Acho que essa anedota mostra que partilhamos um pouco uma mesma

concepção do que é literatura. O autor dá o primeiro passo, decisivo, resultando

no texto obra que comporta projeto, intenções, “segredos” e bastidores. Isso

pode aparecer nas trocas entre autor e tradutor, essa dimensão “invisível” da

obra. Um bom exemplo disso é a correspondência que Guimarães Rosa manteve

com os tradutores, onde ele vaza “enigmas” enterrados no texto. Porém o texto

só se completa no segundo passo, o do leitor (o tradutor é uma espécie específica

de leitor) que acaba provisoriamente o texto, dando-lhe seu sentido (provisório).

Essa etapa, o autor pode ter a tentação de controlá-la, mas em parte em vão.
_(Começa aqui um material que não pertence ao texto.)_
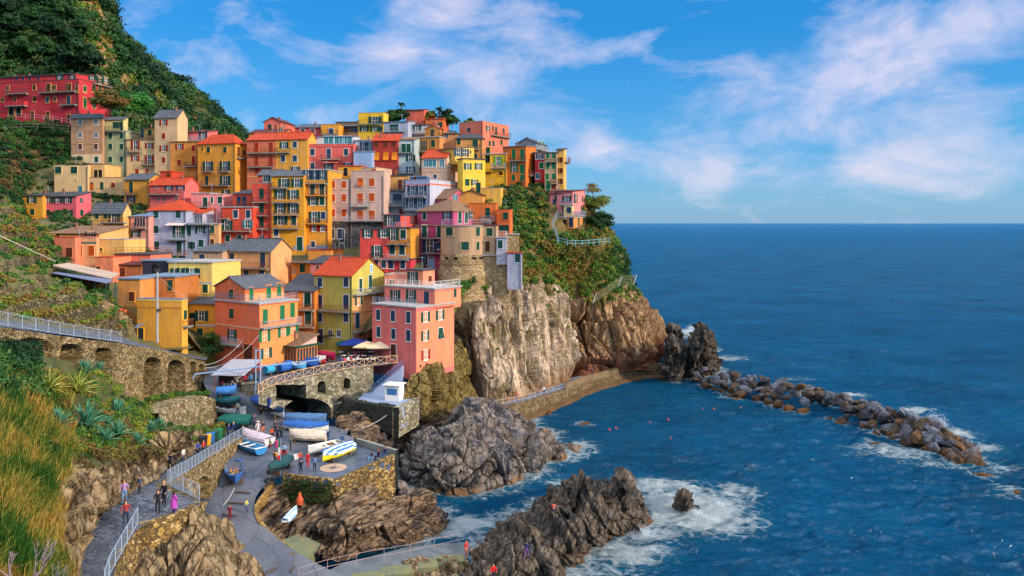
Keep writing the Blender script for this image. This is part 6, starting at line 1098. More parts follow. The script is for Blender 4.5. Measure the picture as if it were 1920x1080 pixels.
boat('boat wrapped in a cream cover down to its waterline', (613,830), (543,828), 7.7, 1.9, 'cover', (206, 190, 172), (222, 204, 184), 'high', motor=True)
boat('white open motorboat with a blue outboard', (640,842), (578,856), 7.15, 1.9, 'open', (232, 230, 226), (206, 196, 176), None, (240, 240, 240), motor=True)
boat('yellow-sided boat with blue and white striped cover on the compass platform', (660,848), (605,870), 7.1, 1.7, 'cover', (226, 206, 40), (40, 116, 186), 'high', (210, 224, 236))
boat('dark green covered boat with white gunwale by the furled flag', (539,872), (505,895), 6.85, 1.8, 'cover', (34, 52, 56), (22, 76, 82), None)
boat('boat with a bright blue cover inside the street stalls row', (406,744), (443,742), 11.75, 1.8, 'cover', (60, 110, 170), (58, 124, 196))
boat('slim teal boat in the row under the planted rock', (406,760), (450,764), 10.5, 1.5, 'cover', (24, 70, 80), (30, 98, 110))
boat('plain white boat in the row under the planted rock', (410,776), (461,781), 9.5, 1.6, 'open', (226, 220, 220), (196, 160, 160), None, (236, 236, 236))
boat('big boat under a dark green tarpaulin at the end of the row', (416,798), (473,801), 8.6, 2.2, 'cover', (26, 90, 84), (20, 104, 94), 'high')
TB = 13.38
boat('sky blue covered dinghy at the corner of the terrace railing', (497,704), (521,699), TB, 1.5, 'cover', (60, 160, 200), (56, 170, 214))
boat('peaked royal blue tarpaulined boat on the terrace', (523,701), (547,696), TB, 1.6, 'cover', (40, 90, 170), (36, 96, 180), 'high')
boat('light blue open boat with white bands on the terrace', (546,693), (574,696), TB, 1.6, 'open', (90, 170, 220), (150, 200, 230), None, (240, 240, 240))
boat('deep blue covered boat on the terrace next to the open one', (572,690), (597,692), TB, 1.6, 'cover', (40, 80, 150), (34, 84, 160), 'high')
boat('white covered boat with a red waterline on the terrace', (587,681), (611,685), TB, 1.5, 'cover', (200, 60, 60), (232, 228, 224))
boat('magenta covered boat on the terrace', (602,672), (628,678), TB, 1.6, 'cover', (170, 30, 70), (200, 34, 86))
boat('narrow yellow canoe behind the magenta boat', (606,663), (630,667), TB, .9, 'open', (236, 190, 70), (210, 160, 60), None, (240, 200, 90), h=.4)
for i, (x, y, c) in enumerate(((612,652,(24, 84, 70)),(630,650,(30, 76, 66)),(597,655,(44, 74, 150)))):
    boat(['dark green tarpaulined boat against the lime yellow house', 'second dark green tarpaulined boat, nearer the parasols', 'small navy covered dinghy against the tiled annex'][i], (x-9, y+2), (x+10, y), TB, 1.8, 'cover', c, c, 'high')
boat('white paddle board lying on the slanting ledges', (534,984), (556,960), 4.2, .9, 'cover', (228, 232, 236), (228, 232, 238), None, (140, 180, 210), h=.22, supports=False)
boat('orange kayak stacked in the arched niche of the harbour wall', (378,918), (392,914), 5.9, .8, 'open', (220, 90, 40), (226, 110, 60), None, (230, 120, 60), h=.4)
boat('small blue dinghy below the orange kayak in the niche', (378,932), (394,928), 5.2, .9, 'cover', (40, 90, 160), (44, 100, 170), None, h=.4)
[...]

Inclusive porque ele vai morrer e perder totalmente a mão sobre as leituras

futuras. E deverá ser grato a essas leituras futuras, de qualquer forma, porque são

elas que manterão o texto vivo, com todas as distorções possíveis.
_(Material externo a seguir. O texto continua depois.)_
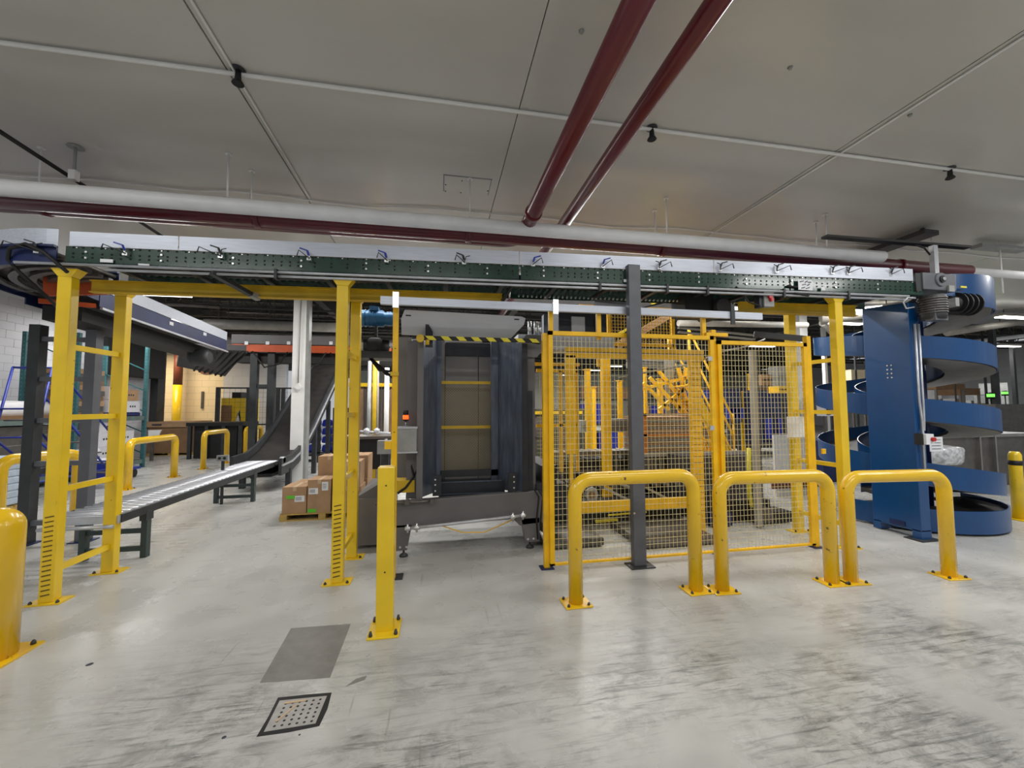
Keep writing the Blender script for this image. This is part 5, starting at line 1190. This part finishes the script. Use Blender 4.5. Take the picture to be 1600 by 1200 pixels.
# octagon bin box on pallet
BX = thing('bulk_box', 'large brown bulk cardboard box with lid beyond the teal rack', 'carton', (-9.1, 17.2, 0))
p0 = P(262, 706, y=16.5); fx = p0.x+.1
mb = MB(); mb.box(fx-.75, fx+.65, 16.5, 17.7, .106, 1.1); build('box_body', mb, CARDD, BX)
mb = MB(); mb.box(fx-.80, fx+.69, 16.45, 17.75, 1.02, 1.22); build('lid', mb, CARD, BX)
mb = MB(); mb.box(fx-.6, fx-.3, 16.44, 16.45, 1.08, 1.14); build('printed_mark', mb, INK, BX)
pallet(fx-.75, 16.5, fx+.65, 17.7, 'wooden pallet under the large bulk box', z0=0)
t = thing('paper_cone', 'small white sheet leaning on the bulk box', 'paper', tuple(P(238, 680, y=16.0))); p = P(238, 672, y=15.0)
mb = MB(); mb.prism([(p.x-.1, p.z-.35), (p.x+.12, p.z-.35), (p.x+.26, p.z), (p.x-.12, p.z)], .03, 'y', 15.0); o = build('sheet', mb, WHT, t); fixnormals(o)
mb = MB(); mb.box(p.x-.05, p.x+.05, 15.0, 15.03, 0, p.z-.35); build('stand', mb, STND, t)
# black line of tables / machine by the dock
a, b = P(302, 660, y=15.6), P(383, 700, y=15.4)
t = thing('black_machine_table', 'long black machine table in front of the cream room', 'table', (a.x, 17.2, 0))
mb = MB(); mb.box(a.x, b.x, 15.2, 16.4, a.z-.12, a.z); build('table_top', mb, BLK, t)
mb = MB(); mb.box(a.x+.2, a.x+1.5, 15.3, 16.3, .02, a.z-.12); mb.box(b.x-.9, b.x, 15.4, 16.3, .02, a.z-.12); build('dark_cabinet', mb, BLK, t)
for k in range(4):
    x = a.x+.1+(b.x-a.x-.2)*k/3; mb = MB(); mb.box(x-.05, x+.05, 15.2, 15.3, 0, a.z-.12); build('leg', mb, DKF, t)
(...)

P- A colaboração com o autor é enriquecedora e decisiva para a inteligência do

texto?

R- Já respondi anteriormente, me parece.

P- Para o tradutor, respeitar as normas do uso habitual da língua é uma virtude

ou um defeito?

R- Cada pergunta sua abarca questões fundamentais, em que não vou entrar de

cabeça. Mas só um exemplo agora: para responder, eu precisaria deixar claro

minha concepção da língua. Não um patrimônio fixo e eterno, mas uma coisa

que evolui. As gramáticas, os dicionários, a escola, a academia podem criar o

sentimento que a língua é uma só com suas normas e seus erros. O certo e o

errado. Mas o errado de hoje pode se tornar o certo de amanhã. As línguas

românicas são um latim errado, nasceram entre outras coisas da fala

extremamente coloquial dos soldados e colonos, absorvendo ainda por cima

traços das línguas vernáculas dos lugares que ocupavam! Claro que a norma é

223

fundamental para as pessoas se comunicarem e se entenderem o mínimo, ler um

texto cheio de erros ortográficos é muito cansativo e desgastante. Mas cria

exatamente a mesma sensação que a leitura de Montaigne, na versão original dos

Ensaios. É uma língua (grafia, sintaxe) tão distante de nosso francês quanto o

planeta Marte ou a Lua (para não exagerar). Acontece que o movimento hoje, na

literatura, não é de escrever dentro da norma, identificada como código definido

pelas elites, mas pelo contrário escrever contra a norma. Há autores que praticam

essa “filosofia” mais do que outros. Mas como dizia Proust, os belos livros são

sempre escritos numa língua estrangeira — isto é, forjada pelo escritor.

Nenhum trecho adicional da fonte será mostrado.